[Requirements] In the lines below, output everything from the first line through the line containing "return np.array([(px - CX) / F * d, d, 0.0])" exactly as it is. Pictures are not part of the output.

[Supplied data]

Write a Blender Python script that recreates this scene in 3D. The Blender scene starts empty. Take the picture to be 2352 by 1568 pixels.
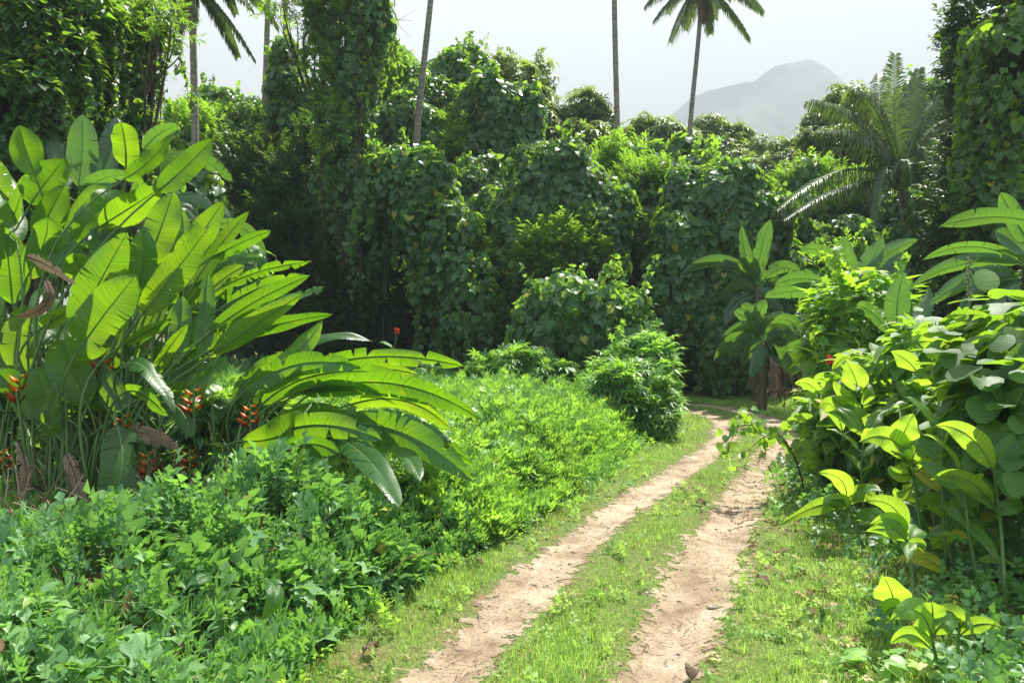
import bpy, math, numpy as np
from math import radians as R

SC = bpy.context.scene
COL = SC.collection
RNG = np.random.default_rng(11)
F, H, CX, CY = 1829.0, 2.2, 1176.0, 726.0
CAM = np.array([0.0, 0.0, H])
UP = np.array([0.0, 0.0, 1.0])
SUN_EL, SUN_AZ = R(57), R(34)
SUN = np.array([math.cos(SUN_EL) * math.sin(SUN_AZ), math.cos(SUN_EL) * math.cos(SUN_AZ), math.sin(SUN_EL)])


def W(px, py, d):
    """a sight line of the photograph followed to depth d (metres ahead of the camera)"""
    return np.array([(px - CX) / F * d, d, H + (CY - py) / F * d])


def G(px, py):
    """the same followed down to the ground"""
    d = F * H / (py - CY)
    return np.array([(px - CX) / F * d, d, 0.0])


def nrm(v):
    v = np.asarray(v, float)
    return v / np.maximum(np.linalg.norm(v, axis=-1, keepdims=True), 1e-9)


# ------------------------------------------------------------------ meshes
class MB:
    """collects vertices and faces of ONE mesh object"""

    def __init__(s):
        s.V, s.F, s.T, s.UV, s.n = [], {3: [], 4: []}, [], [], 0
        s.M = {3: [], 4: []}

    def add(s, v, faces, tint=0.5, uv=None, mat=0):
        v = np.asarray(v, float).reshape(-1, 3)
        s.V.append(v)
        s.T.append(np.broadcast_to(np.asarray(tint, float), (len(v),)).copy())
        s.UV.append(np.zeros((len(v), 2)) if uv is None else np.asarray(uv, float))
        for f in (faces if isinstance(faces, list) else [faces]):
            f = np.asarray(f, int)
            if len(f):
                s.F[f.shape[1]].append(f + s.n)
                s.M[f.shape[1]].append(np.full(len(f), mat))
        s.n += len(v)

    def mesh(s, name, mats, smooth=True):
        V = np.concatenate(s.V) if s.V else np.zeros((0, 3))
        me = bpy.data.meshes.new(name)
        me.vertices.add(len(V))
        me.vertices.foreach_set('co', V.astype(np.float32).ravel())
        idx, start, mi, off = [], [], [], 0
        for k in (3, 4):
            if s.F[k]:
                f = np.concatenate(s.F[k])
                idx.append(f.ravel())
                start.append(off + np.arange(len(f)) * k)
                mi.append(np.concatenate(s.M[k]))
                off += f.size
        idx, start, mi = np.concatenate(idx), np.concatenate(start), np.concatenate(mi)
        me.loops.add(len(idx))
        me.loops.foreach_set('vertex_index', idx.astype(np.int32))
        me.polygons.add(len(start))
        me.polygons.foreach_set('loop_start', start.astype(np.int32))
        for m in mats:
            me.materials.append(m)
        me.polygons.foreach_set('material_index', mi.astype(np.int32))
        me.polygons.foreach_set('use_smooth', np.full(len(start), smooth))
        me.update(calc_edges=True)
        a = me.attributes.new('tint', 'FLOAT', 'POINT')
        a.data.foreach_set('value', np.concatenate(s.T).astype(np.float32))
        UV = np.concatenate(s.UV)
        if np.any(UV):
            l = me.uv_layers.new(name='UVMap')
            l.data.foreach_set('uv', UV[idx].astype(np.float32).ravel())
        return me

    stalk = None

    def build(s, name, mats, parent=None, loc=None, smooth=True):
        """links the mesh as one object whose origin is loc (or the parent's)"""
        if not isinstance(mats, (list, tuple)):
            mats = [mats]
        root = parent
        while root is not None and root.parent is not None:
            root = root.parent
        o = root.get('_at') if root is not None else None
        org = np.array(o if o is not None else (loc if loc is not None else (0, 0, 0)), float)
        for v in s.V:
            v -= org
        ob = bpy.data.objects.new(name, s.mesh(name, mats, smooth))
        COL.objects.link(ob)
        if parent is not None:
            ob.parent = parent
        else:
            ob.location = org
        if s.stalk is not None and s.stalk.n:      # stalk and midrib of a large leaf: a piece of that leaf
            for v in s.stalk.V:
                v -= org
            st = bpy.data.objects.new('stalk' if 'dead' not in name else 'midrib', s.stalk.mesh('stalk', mats[1:2] or mats))
            COL.objects.link(st)
            st.parent = ob
        return ob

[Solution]
Write a Blender Python script that recreates this scene in 3D. The Blender scene starts empty. Take the picture to be 2352 by 1568 pixels.
import bpy, math, numpy as np
from math import radians as R

SC = bpy.context.scene
COL = SC.collection
RNG = np.random.default_rng(11)
F, H, CX, CY = 1829.0, 2.2, 1176.0, 726.0
CAM = np.array([0.0, 0.0, H])
UP = np.array([0.0, 0.0, 1.0])
SUN_EL, SUN_AZ = R(57), R(34)
SUN = np.array([math.cos(SUN_EL) * math.sin(SUN_AZ), math.cos(SUN_EL) * math.cos(SUN_AZ), math.sin(SUN_EL)])


def W(px, py, d):
    """a sight line of the photograph followed to depth d (metres ahead of the camera)"""
    return np.array([(px - CX) / F * d, d, H + (CY - py) / F * d])


def G(px, py):
    """the same followed down to the ground"""
    d = F * H / (py - CY)
    return np.array([(px - CX) / F * d, d, 0.0])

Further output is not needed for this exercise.